**THE REQUEST:** Go over the listing below line by line and tally those containing "Blender". Give only the tally.

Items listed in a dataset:
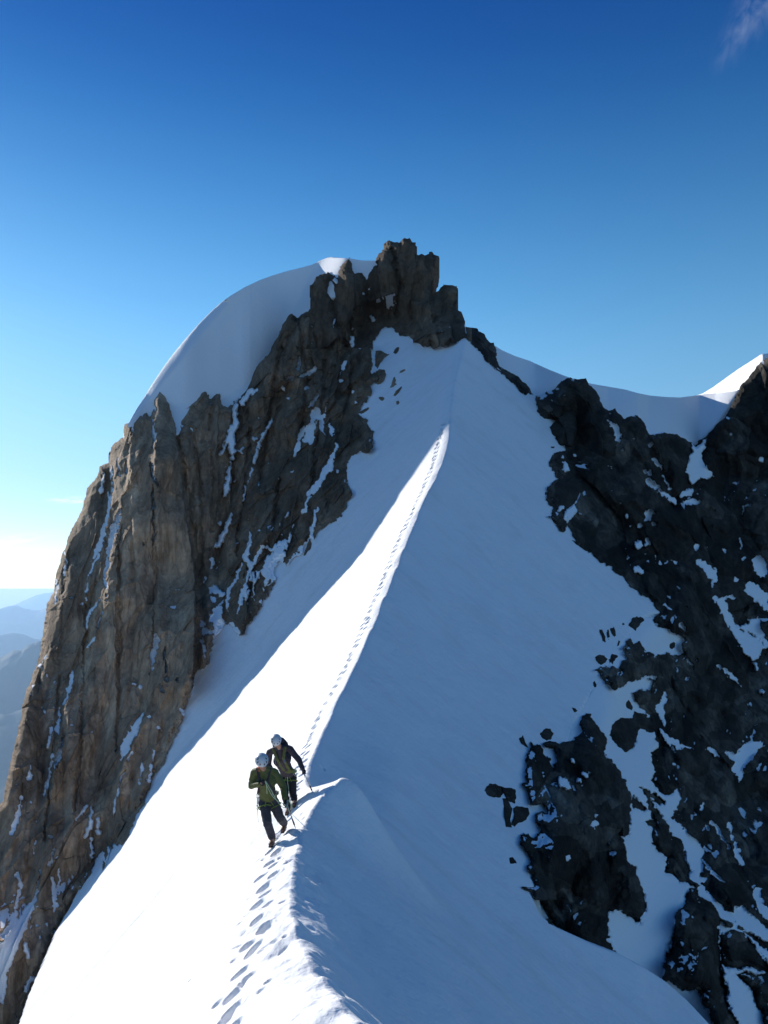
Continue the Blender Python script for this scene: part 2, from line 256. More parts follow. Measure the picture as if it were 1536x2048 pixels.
S(3.879, 1140, 1150, [([(1090,10),(1130,30),(1105,65)],18),([(1290,30)],15),([(1150,700),(1240,780),(1330,855)],[8,18,5]),([(870,395),(890,420)],[16,14]),([(730,230),(780,268)],[6,8]),([(1080,1350),(1140,1390)],[18,16]),([(810,1470)],13),
 ([(700,1200),(780,1290),(850,1330),(960,1350)],[10,30,22,5]),([(740,940),(700,1030),(730,1150)],[22,26,14]),([(912,800)],13),([(560,800),(650,790)],[12,18]),([(910,655),(950,690)],8),([(955,720)],9),([(985,655)],7),([(1430,690),(1450,740)],[12,8]),([(1490,910)],14),([(750,240)],7),([(900,255)],6)])
S(4.113, 1200, 1550, [([(868,415),(882,435)],[12,10]),([(920,390),(980,470),(1060,600)],[20,10,12]),([(1060,400),(1100,560),(1150,700),(1170,735)],[10,12,24,18]),([(845,240),(830,290)],[12,8]),([(870,600),(910,625)],[18,8]),([(850,700),(920,790),(1035,878)],[8,14,8]),([(1290,960),(1310,1060),(1370,1130),(1500,1260)],[30,30,40,40]),([(1340,1050)],16)])
S(2.415, 900, 1200, [([(655,838)],14),([(545,880),(560,900)],[26,18]),([(700,1085)],18),([(710,1035)],10),([(570,1250)],14),([(590,775)],10),([(625,870)],10),([(770,1640),(790,1680)],[10,10])])

# ------------------------------------------------------------------ the snow ridge as a height field
def at(px, py, d): return ((px-768)/F*d, d, (HZ-py)/F*d)
_cr = [(700,2048,6.0),(600,1900,8.5),(576,1800,10.5),(588,1720,12.6),(598,1665,14.2),(622,1620,15.6),(652,1582,16.5),(694,1556,17.35),(618,1578,18.1),(608,1564,19.4),(615,1530,21.2),(629,1500,22.5),(652,1448,25.2),(690,1371,28.5),(735,1276,34),(756,1225,37.2),(790,1143,43),(820,1067,49),(851,995,55),(878,945,59.5),(892,905,63),(901,868,66.8),(899,842,69.6),(905,780,75.5),(920,720,82.5),(933,676,88)]
_p = np.array([at(*c) for c in _cr])
_cy = np.concatenate([[-30,-8,0,3],_p[:,1],[96,112,150]]); _cx = np.concatenate([[1.5,.9,.35,.05],_p[:,0],[9.6,9.9,10]]); _cz = np.concatenate([[-1.6,-1.75,-1.9,-2.5],_p[:,2],[33.4,45,60]])
_sy = np.linspace(-30,150,3601)
def _smooth(v, s):
    k = np.exp(-.5*(np.arange(-4*s,4*s+1)/s)**2); k /= k.sum()
    return np.convolve(np.pad(v, 4*s, mode='edge'), k, 'valid')
def _var_smooth(v):
    a = _smooth(v, 5); b = _smooth(v, 36); wgt = sstep(22, 32, _sy); return a*(1-wgt)+b*wgt
_sx = _var_smooth(np.interp(_sy,_cy,_cx)); _sz = _var_smooth(np.interp(_sy,_cy,_cz))
_sxs = _smooth(_smooth(np.interp(_sy,_cy,_cx), 60), 60); _szs = _smooth(_smooth(np.interp(_sy,_cy,_cz), 60), 60)
def crest(y): return np.interp(y,_sy,_sx), np.interp(y,_sy,_sz)
def mound(x, y):
    # the little wind-blown hump beyond the climbers, a rib running out to the right of the crest
    u = x+.55; v = y-17.25-.15*u
    return .20*np.exp(-(v/.35)**2-(u/.40)**2)
def crest_bumps(x, y, t):
    P = np.stack([x*1.0, y*1.0, y*0], 1)
    near = np.exp(-(t/0.55)**2)*sstep(19, 11, y)
    far = np.exp(-(t/0.5)**2)*sstep(20, 30, y)
    return near*(0.085*vnoise(P*1.7, 3)+0.03*vnoise(P*4.3, 4)+.012*vnoise(P*9.7, 5)) + far*0.10*vnoise(P*np.array([.5,.7,1]), 6)
def H0(x, y):
    xc, zc = crest(y); t0 = x-xc
    # away from the edge itself the flanks follow the broad line of the ridge, not its small swings
    wl = np.where(t0 < 0, sstep(.7, 3.2, -t0), sstep(.15, 2.4, t0))*sstep(8, 11, y)*sstep(40, 26, y)
    xc = xc+(np.interp(y,_sy,_sxs)-xc)*wl; zc = zc+(np.interp(y,_sy,_szs)-zc)*wl; t = x-xc
    t = np.where((t0 < 0) & (t > 0), -1e-3, np.where((t0 > 0) & (t < 0), 1e-3, t)); tl = np.maximum(-t, 0); tr = np.maximum(t, 0)
    mL = np.interp(y, [0, 50, 66, 80, 90, 100, 112], [1.22, 1.22, 1.2, .96, .72, .5, .35]); wsh = np.interp(y, [0, 7, 9, 16, 25, 80], [1.0, 1.0, .7, .65, .42, .42])
    s = 0.22; a = 0.38
    fl = a*tl+(mL-a)*s*np.logaddexp(0, (tl-wsh)/s) - (mL-a)*s*np.logaddexp(0, -wsh/s)
    mR = np.interp(y, [0, 14, 30, 60, 90], [.98, .95, .86, .86, .86]); r = .10
    fr = mR*(np.sqrt(tr*tr+r*r)-r)
    fr = fr - 1.1*sstep(2, 16, tr)*sstep(14, 34, y)*sstep(70, 50, y)*.6     # slight swell of the shaded flank
    z = zc - np.where(t < 0, fl, fr)
    return z + mound(x, y)
def Hdepth(px, py, d0=5.0, d1=112.0, n=260):
    """march the camera rays through pixels down to the height field"""
    a = (px-768)/F; b = (HZ-py)/F
    ds = np.geomspace(d0, d1, n); out = np.full(np.shape(px), np.nan); done = np.zeros(np.shape(px), bool); prev = None
    for k, d in enumerate(ds):
        g = b*d-H0(a*d, np.full(np.shape(px), d))
        if prev is not None:
            hit = (~done) & (g < 0) & (prev >= 0)
            out = np.where(hit, ds[k-1]+(d-ds[k-1])*prev/(prev-g+1e-12), out); done |= hit
        prev = g
    return out

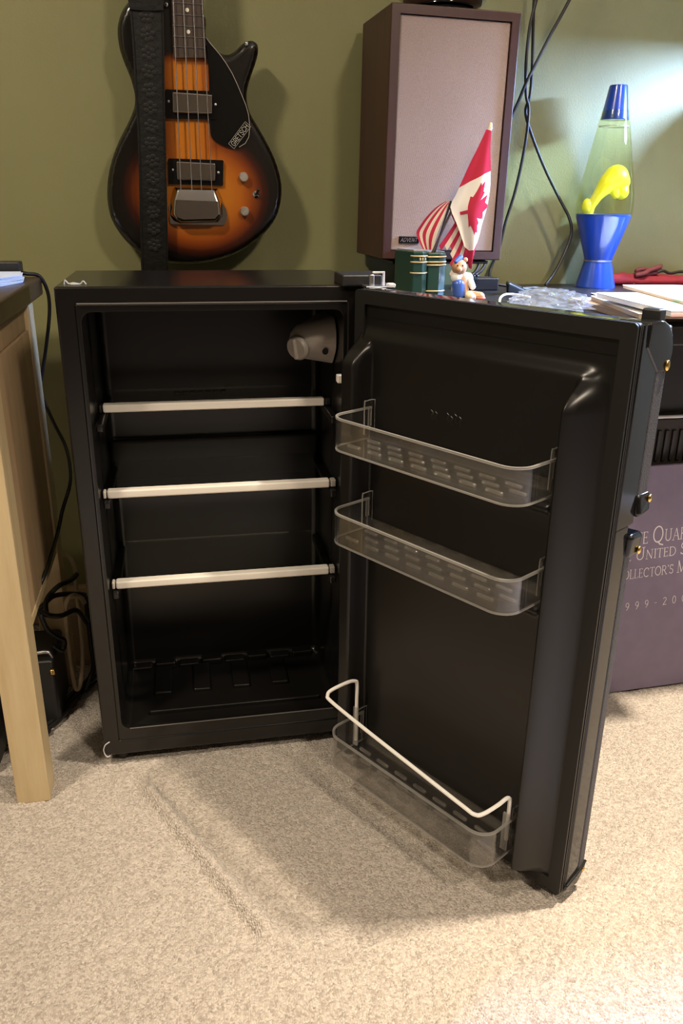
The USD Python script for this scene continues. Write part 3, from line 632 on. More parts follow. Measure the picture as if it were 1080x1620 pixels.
# ------------------------------------------------------------------ loudspeaker
def spk():
    yaw, roll = .042, -.011; w, h, d = .2494, .4369, .2021
    O = np.array([.573, .352, .854])
    c, s = math.cos(yaw), math.sin(yaw); X = np.array([c, s, 0]); Y = np.array([-s, c, 0]); Z = np.array([0, 0, 1.])
    X, Z = X * math.cos(roll) + Z * math.sin(roll), -X * math.sin(roll) + Z * math.cos(roll)
    t = thing('loudspeaker', 'brown walnut veneer loudspeaker with beige grille cloth held on the green wall', 'loudspeaker', O + X * w / 2)
    f = lambda m: frame(m, O, X, Y, Z)
    box_ = rbx(0, w, 0, d, 0, h, .0025, 12) - mbx(.017, w - .017, -.05, .014, .016, h - .016)
    part(t, 'cabinet', f(box_), 'walnut')
    g = part(t, 'grille_cloth', f(rbx(.0175, w - .0175, .004, .013, .0165, h - .0165, .003)), 'grille_cloth')
    part(t, 'nameplate', f(rbx(.034, .075, .0015, .0045, .030, .0435, .001, 8)), 'guard_black')
    tx = meshkit.text_mesh('ADVENT', .0075, .0005)
    wd = tx.bounds[1][0]; tx.apply_scale([.034 / wd, 1, 1]); tx.vertices[:, 0] += tx.vertices[:, 1] * .25
    part(t + '/nameplate', 'nameplate_lettering', f(upright(tx, .0016, .0365, .033)), 'nickel', False)
    b = thing('speaker_bracket', 'black steel wall bracket under the loudspeaker', 'bracket', (.70, .57, .84))
    part(b, 'wall_plate', rbx(.66, .74, .572, .5815, .79, .848, .002), 'black_plastic')
    part(b, 'shelf_plate', rbx(.60, .80, .37, .575, .8435, .8495, .002), 'black_plastic')
    part(b, 'brace', cat(tube([(.70, .572, .80), (.70, .50, .844)], .006)), 'black_plastic')
    # chrome dish standing on it
    q = O + X * .125 + Y * .085 + Z * (h + .0005)
    t2 = thing('chrome_dish', 'shiny chrome dish on a black base on top of the loudspeaker', 'dish', q)
    part(t2, 'base', lathe([(0, 0), (.062, 0), (.064, .004), (.060, .008), (0, .008)], q), 'gloss_black', 40)
    part(t2, 'bowl', lathe([(0, .008), (.05, .008), (.072, .014), (.082, .026), (.086, .05), (.084, .05), (.079, .027), (.07, .017), (0, .012)], q, 64), 'chrome', 60)
spk()

# ------------------------------------------------------------------ desk on the right
DZ = .783
t = thing('black_desk', 'long black desk along the green wall behind the fridge door', 'desk', (1.2, .24, 0))
part(t, 'desktop', rbx(.592, 1.95, -.10, .578, DZ - .03, DZ, .003), 'desk_black')
part(t, 'side_panel', rbx(.62, .645, -.05, .56, -.002, DZ - .0295, .002), 'desk_black')
part(t, 'side_panel', rbx(1.90, 1.925, -.05, .56, -.002, DZ - .0295, .002), 'desk_black')
part(t, 'back_panel', rbx(.645, 1.90, .50, .515, .2, DZ - .0295, .002), 'desk_black')
t = thing('desk_cabinet', 'black cabinet with a ribbed vent under the desk, behind the purple map folder', 'cabinet', (1.27, .25, 0))
part(t, 'body', rbx(1.0, 1.55, .150, .46, -.002, .745, .004), 'desk_black')
part(t, 'metal_ledge', rbx(1.0, 1.55, .130, .1505, .570, .578, .002), 'steel')
part(t, 'vent_panel', rbx(1.004, 1.546, .140, .1505, .470, .567, .002), 'vent_brown')
for k in range(34):
    part(t, 'vent_slat', rbx(1.012 + k * .0158, 1.020 + k * .0158, .135, .1405, .482, .545, .0015, 8), 'black_plastic')

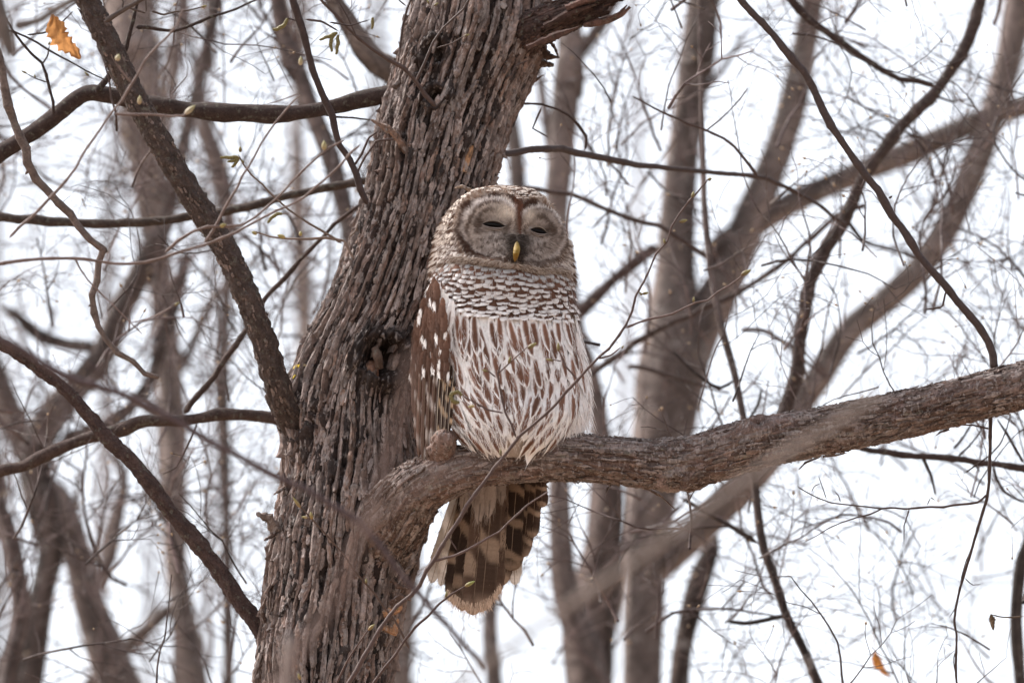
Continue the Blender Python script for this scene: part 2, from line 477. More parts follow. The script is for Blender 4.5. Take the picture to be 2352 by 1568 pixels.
def ribbon(soup, pts, hw, dd, col, curl=.3, n=14, taper=(.9, .25), r=rng):
    """a loose curling strip of bark hanging free of the trunk: (x, y) outline centre, half-width in picture units"""
    p = np.array(pts, float)
    d = np.concatenate([[0], np.cumsum(np.hypot(*np.diff(p, axis=0).T))]); u = np.linspace(0, d[-1], n)
    x = np.interp(u, d, p[:, 0]); y = np.interp(u, d, p[:, 1]); uu = u / d[-1]
    T = norm(np.stack([np.gradient(x), np.gradient(y)], 1))
    w_ = hw * np.interp(uu, [0, .5, 1], [taper[0], 1, taper[1]]) * (1 + .3 * r.uniform(-1, 1, n))
    rows = []
    for f, dz in ((-1, .004), (-.5, 0), (.5, .001), (1, .006)):
        rows.append(V(x - T[:, 1] * w_ * f, y + T[:, 0] * w_ * f, dd + dz * (1 + curl * uu) - .01 * uu))
    back = [r_ + FWD * .0018 for r_ in rows[::-1]]
    P = np.stack(rows + back, 1); m = P.shape[1]
    idx = np.arange(n * m).reshape(n, m); nx = np.roll(idx, -1, 1)
    q = np.stack([idx[:-1], nx[:-1], nx[1:], idx[1:]], -1).reshape(-1, 4)
    soup.add(P.reshape(-1, 3), q, c=np.tile(col, (n * m, 1)) * (1 + .2 * r.normal(size=(n * m, 1))))
dk = np.array((.095, .062, .05)); md = np.array((.19, .145, .125))
for pts, hw, dd, col in [
    ([(636, 1222), (618, 1190), (588, 1178)], 13, .05, md), ([(640, 1210), (622, 1232), (606, 1240)], 7, .05, dk),
    ([(690, 1030), (665, 1050), (648, 1042)], 7, .08, md), ([(668, 1110), (648, 1122), (628, 1136)], 5, .06, dk), ([(660, 1130), (655, 1100), (650, 1080)], 4, .06, dk),
    ([(722, 805), (735, 788), (752, 786)], 5, .09, dk), ([(775, 700), (760, 720), (742, 750)], 6, .1, dk), ([(800, 610), (788, 640), (770, 660)], 5, .12, dk),
    ([(935, 350), (905, 305), (880, 290), (852, 275)], 10, .04, np.array((.19, .12, .09))),
    ([(885, 340), (872, 318), (875, 296)], 5, .08, dk), ([(962, 100), (945, 80), (925, 95)], 6, .1, dk), ([(985, 10), (960, 40), (940, 60)], 6, .12, dk),
    ([(1172, 235), (1200, 205), (1242, 178)], 5, .16, dk), ([(1185, 212), (1215, 190), (1250, 172)], 4, .16, dk), ([(1160, 300), (1170, 270), (1178, 258)], 3, .15, md),
    ([(1225, 120), (1240, 145), (1272, 150)], 12, .10, dk), ([(1245, 105), (1258, 130), (1285, 132)], 9, .09, dk), ([(1215, 130), (1222, 155), (1240, 168)], 4, .11, dk),
    ([(1262, 92), (1275, 112), (1283, 134)], 4, .08, dk), ([(1140, 375), (1152, 350), (1158, 335)], 4, .15, md), ([(1135, 410), (1142, 395), (1150, 398)], 4, .15, md),
    ([(930, 1285), (950, 1270), (945, 1300), (930, 1310)], 8, .02, md), ([(945, 1230), (955, 1250), (962, 1225)], 5, .02, md),
    ([(900, 1330), (915, 1345), (940, 1352)], 7, .02, dk), ([(895, 1385), (920, 1370), (945, 1378)], 8, .02, dk), ([(880, 1410), (915, 1400), (922, 1380)], 10, .02, np.array((.3, .17, .1))),
    ([(880, 1440), (905, 1450), (915, 1420)], 9, .02, np.array((.3, .17, .1))), ([(880, 1520), (895, 1535), (890, 1568)], 6, .02, dk), ([(910, 1290), (925, 1320), (915, 1340)], 6, .02, md),
    ([(1085, 440), (1062, 428), (1045, 432)], 6, .0, np.array((.24, .16, .11))), ([(625, 1310), (640, 1280), (650, 1250)], 6, .06, md), ([(610, 1430), (600, 1400), (612, 1370)], 5, .05, dk),
    ([(600, 1500), (590, 1530), (578, 1565)], 7, .05, md), ([(625, 1340), (612, 1360), (616, 1400)], 6, .05, dk)]:
    s = Soup(); ribbon(s, pts, hw, dd + LEAN * (784 - pts[0][1]) * PXM * .9, col)
    part('peeling_bark', s, M['bark'], trunk, smooth=False)
# a fresh orange patch where a strip has come off
s = Soup(); _a, _t = TR.find(1066, 394); strip(s, TR, _a, _t, .034, .0034, .0062, 0, 0, 0, np.array((.34, .19, .105)), ns=10, jag=.15)
part('bare_wood_patch', s, M['bark'], trunk, smooth=False)
# the old knot's stub
KA, KT = TR.find(866, 852)
s = Soup()
t_ = Tube([(862, 800, lean(830, .10) - .078, 9), (868, 822, lean(840, .10) - .088, 11), (872, 848, lean(852, .10) - .085, 9)])
v, q, c = t_.grid(np.linspace(0, t_.L, 30), 14, lambda A, TH: .0012 * fbm(np.cos(TH) * 3, np.sin(TH) * 3, A * 160, 2, 2)); s.add(v, q, c=np.array((.10, .065, .05)))
part('knot_stub', s, M['limb'], trunk)
s = Soup()
t_ = Tube([(852, 838, lean(850, .10) - .055, 14), (852, 858, lean(850, .10) - .072, 17), (854, 878, lean(850, .10) - .055, 12)])
v, q, c = t_.grid(np.linspace(0, t_.L, 30), 18, lambda A, TH: .0010 * fbm(np.cos(TH) * 3, np.sin(TH) * 3, A * 160, 5, 2)); s.add(v, q, c=np.array((.30, .17, .12)))
part('knot_heartwood', s, M['perch'], trunk)
s = Soup()
for k in range(14):
    _a, _t = TR.find(700 + rng.normal() * 5, 864 + rng.normal() * 7); strip(s, TR, _a, _t, rng.uniform(.002, .004), rng.uniform(.0006, .0014), .007, 0, 0, 0, np.array((.50, .36, .04)), ns=4)
part('yellow_lichen', s, M['bark'], trunk)

# --- perch limb
PERCH = [(800, 1330, .06, 60), (850, 1262, .015, 80), (905, 1185, -.035, 76), (965, 1118, -.075, 62), (1050, 1080, -.10, 52), (1120, 1066, -.105, 46), (1200, 1058, -.105, 47), (1290, 1049, -.105, 53), (1400, 1056, -.10, 52),
         (1480, 1064, -.095, 53), (1545, 1066, -.09, 57), (1600, 1058, -.09, 55), (1650, 1044, -.09, 56), (1720, 1022, -.085, 57), (1800, 1006, -.08, 54), (1900, 988, -.075, 53), (2080, 950, -.065, 51), (2200, 922, -.06, 50), (2352, 884, -.05, 51), (2600, 820, -.04, 48), (3200, 640, 0, 42), (4200, 380, .1, 30), (5200, 50, .2, 12)]
PB = Tube(PERCH, 1600)
pb_end = PB.find(2420, 860)[0]
av = np.concatenate([np.linspace(0, pb_end, 760), np.linspace(pb_end + .003, PB.L, 60)])
PK = [(*PB.find(1740, 975), .013, .004), (*PB.find(1540, 1110), .016, .005)]
def perch_h(A, TH):
    e, idd, dv = plates(A, TH, 17, .020, 71, .6, .027)
    e2, idd2, dv2 = plates(A, TH, 36, .010, 91, .6, .027)
    smooth = np.exp(-((A - PB.find(1150, 1060)[0]) / .10) ** 2) * .65
    h = (1 - smooth) * (.0026 * sstep(.02, .3, e) * (.3 + .7 * idd) + .0013 * sstep(.02, .35, e2) * (.3 + .7 * idd2) + .0012 * dv * (idd > .5))
    h += .0030 * fbm(np.cos(TH) * 1.6, np.sin(TH) * 1.6, A * 14, 6, 3) + .0006 * fbm(np.cos(TH) * 16, np.sin(TH) * 16, A * 220, 7, 2)
    for ak, tk, rk, amp in PK:
        d = np.sqrt((A - ak) ** 2 + ((TH - tk) * .027) ** 2) / rk; h += amp * np.exp(-((d - .8) / .45) ** 2) - .5 * amp * np.exp(-(d / .4) ** 2)
    return h - .0015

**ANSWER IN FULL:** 2